◆ Goal:
Omit all images, then return the remaining material exactly as it stands.

◆ Data segment:
'''

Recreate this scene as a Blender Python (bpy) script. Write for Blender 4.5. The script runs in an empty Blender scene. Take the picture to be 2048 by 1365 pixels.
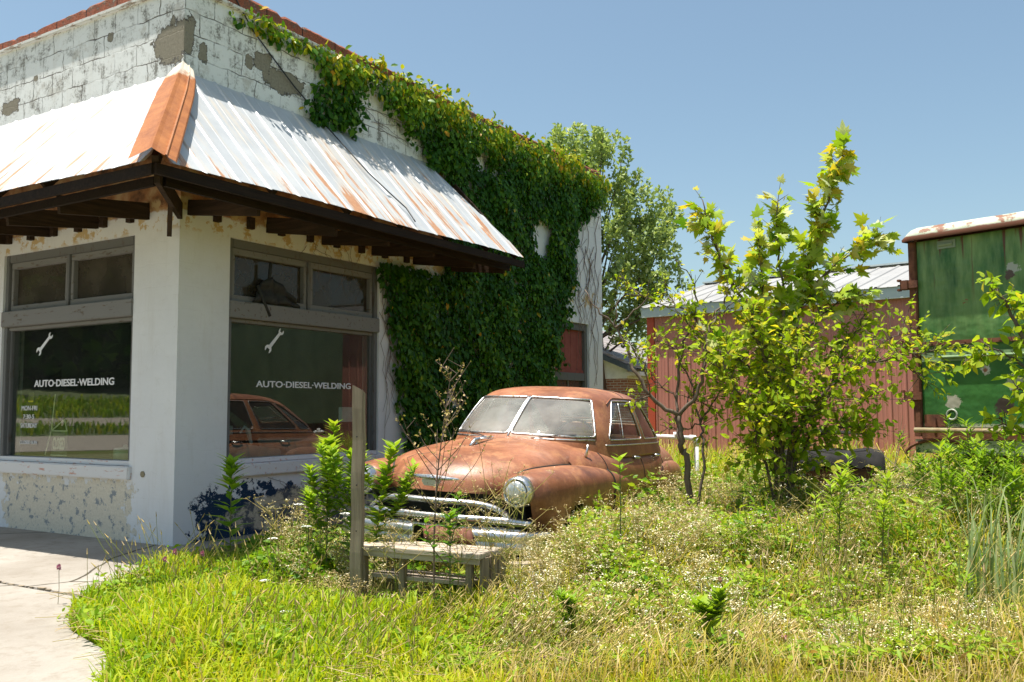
import bpy, bmesh, math, random
import numpy as np
from mathutils import Vector, Matrix
random.seed(7); rng = np.random.default_rng(11)
C = bpy.context.scene.collection
SC = bpy.context.scene
PI = math.pi

# ------------------------------------------------------------ camera
CAM_H = 1.5; FPX = 1810.0; CX, CY = 1024.0, 682.5
_yaw = math.radians(31.6); _pit = math.atan(135 / FPX); _rol = math.radians(0.28)
cF = np.array([-math.sin(_yaw) * math.cos(_pit), math.cos(_yaw) * math.cos(_pit), math.sin(_pit)])
_R = np.array([math.cos(_yaw), math.sin(_yaw), 0.0]); _U = np.cross(_R, cF)
cR = _R * math.cos(_rol) - _U * math.sin(_rol); cU = np.cross(cR, cF)
cO = np.array([0.0, 0.0, CAM_H])
cam_data = bpy.data.cameras.new("camera"); cam = bpy.data.objects.new("camera", cam_data); C.objects.link(cam)
cam.matrix_world = Matrix(((cR[0], cU[0], -cF[0], 0), (cR[1], cU[1], -cF[1], 0), (cR[2], cU[2], -cF[2], CAM_H), (0, 0, 0, 1)))
cam_data.sensor_width = 36; cam_data.lens = FPX / 2048 * 36
cam_data.clip_start = 0.05; cam_data.clip_end = 2000
SC.camera = cam

# ------------------------------------------------------------ light
L_TRAVEL = Vector((0.16, 0.11, -1.0)).normalized()      # the way the sunlight travels
to_sun = -L_TRAVEL
sun_el = math.asin(to_sun.z); sun_az = math.atan2(to_sun.x, to_sun.y)
w = bpy.data.worlds.new("World"); SC.world = w; w.use_nodes = True
wn = w.node_tree; wn.nodes.clear()
sky = wn.nodes.new("ShaderNodeTexSky"); sky.sky_type = 'NISHITA'; sky.sun_disc = False
sky.sun_elevation = sun_el; sky.sun_rotation = sun_az
sky.air_density = 1.0; sky.dust_density = 2.2; sky.ozone_density = 1.2; sky.altitude = 100
wbg = wn.nodes.new("ShaderNodeBackground"); wbg.inputs[1].default_value = 0.10
wo = wn.nodes.new("ShaderNodeOutputWorld")
tn = wn.nodes.new('ShaderNodeMix'); tn.data_type = 'RGBA'; tn.blend_type = 'MULTIPLY'; tn.inputs[0].default_value = 1; tn.inputs[7].default_value = (.96, 1.02, .92, 1)
wn.links.new(sky.outputs[0], tn.inputs[6]); wn.links.new(tn.outputs[2], wbg.inputs[0]); wn.links.new(wbg.outputs[0], wo.inputs[0])
sd = bpy.data.lights.new("sun", 'SUN'); sd.energy = 5.0; sd.angle = math.radians(0.5); sd.color = (1.0, 0.95, 0.86)
so = bpy.data.objects.new("sun", sd); C.objects.link(so); so.location = (0, 0, 30)
so.rotation_euler = Vector(L_TRAVEL).to_track_quat('-Z', 'Y').to_euler()
SC.view_settings.view_transform = 'Standard'; SC.view_settings.look = 'None'
SC.view_settings.exposure = 0.82; SC.view_settings.gamma = 1.0
SC.render.engine = 'CYCLES'
SC.cycles.max_bounces = 8; SC.cycles.transparent_max_bounces = 16; SC.cycles.caustics_reflective = False; SC.cycles.caustics_refractive = False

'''

◆ Solution:
Recreate this scene as a Blender Python (bpy) script. Write for Blender 4.5. The script runs in an empty Blender scene. Take the picture to be 2048 by 1365 pixels.
import bpy, bmesh, math, random
import numpy as np
from mathutils import Vector, Matrix
random.seed(7); rng = np.random.default_rng(11)
C = bpy.context.scene.collection
SC = bpy.context.scene
PI = math.pi

# ------------------------------------------------------------ camera
CAM_H = 1.5; FPX = 1810.0; CX, CY = 1024.0, 682.5
_yaw = math.radians(31.6); _pit = math.atan(135 / FPX); _rol = math.radians(0.28)
cF = np.array([-math.sin(_yaw) * math.cos(_pit), math.cos(_yaw) * math.cos(_pit), math.sin(_pit)])
_R = np.array([math.cos(_yaw), math.sin(_yaw), 0.0]); _U = np.cross(_R, cF)
cR = _R * math.cos(_rol) - _U * math.sin(_rol); cU = np.cross(cR, cF)
cO = np.array([0.0, 0.0, CAM_H])
cam_data = bpy.data.cameras.new("camera"); cam = bpy.data.objects.new("camera", cam_data); C.objects.link(cam)
cam.matrix_world = Matrix(((cR[0], cU[0], -cF[0], 0), (cR[1], cU[1], -cF[1], 0), (cR[2], cU[2], -cF[2], CAM_H), (0, 0, 0, 1)))
cam_data.sensor_width = 36; cam_data.lens = FPX / 2048 * 36
cam_data.clip_start = 0.05; cam_data.clip_end = 2000
SC.camera = cam

# ------------------------------------------------------------ light
L_TRAVEL = Vector((0.16, 0.11, -1.0)).normalized()      # the way the sunlight travels
to_sun = -L_TRAVEL
sun_el = math.asin(to_sun.z); sun_az = math.atan2(to_sun.x, to_sun.y)
w = bpy.data.worlds.new("World"); SC.world = w; w.use_nodes = True
wn = w.node_tree; wn.nodes.clear()
sky = wn.nodes.new("ShaderNodeTexSky"); sky.sky_type = 'NISHITA'; sky.sun_disc = False
sky.sun_elevation = sun_el; sky.sun_rotation = sun_az
sky.air_density = 1.0; sky.dust_density = 2.2; sky.ozone_density = 1.2; sky.altitude = 100
wbg = wn.nodes.new("ShaderNodeBackground"); wbg.inputs[1].default_value = 0.10
wo = wn.nodes.new("ShaderNodeOutputWorld")
tn = wn.nodes.new('ShaderNodeMix'); tn.data_type = 'RGBA'; tn.blend_type = 'MULTIPLY'; tn.inputs[0].default_value = 1; tn.inputs[7].default_value = (.96, 1.02, .92, 1)
wn.links.new(sky.outputs[0], tn.inputs[6]); wn.links.new(tn.outputs[2], wbg.inputs[0]); wn.links.new(wbg.outputs[0], wo.inputs[0])
sd = bpy.data.lights.new("sun", 'SUN'); sd.energy = 5.0; sd.angle = math.radians(0.5); sd.color = (1.0, 0.95, 0.86)
so = bpy.data.objects.new("sun", sd); C.objects.link(so); so.location = (0, 0, 30)
so.rotation_euler = Vector(L_TRAVEL).to_track_quat('-Z', 'Y').to_euler()
SC.view_settings.view_transform = 'Standard'; SC.view_settings.look = 'None'
SC.view_settings.exposure = 0.82; SC.view_settings.gamma = 1.0
SC.render.engine = 'CYCLES'
SC.cycles.max_bounces = 8; SC.cycles.transparent_max_bounces = 16; SC.cycles.caustics_reflective = False; SC.cycles.caustics_refractive = False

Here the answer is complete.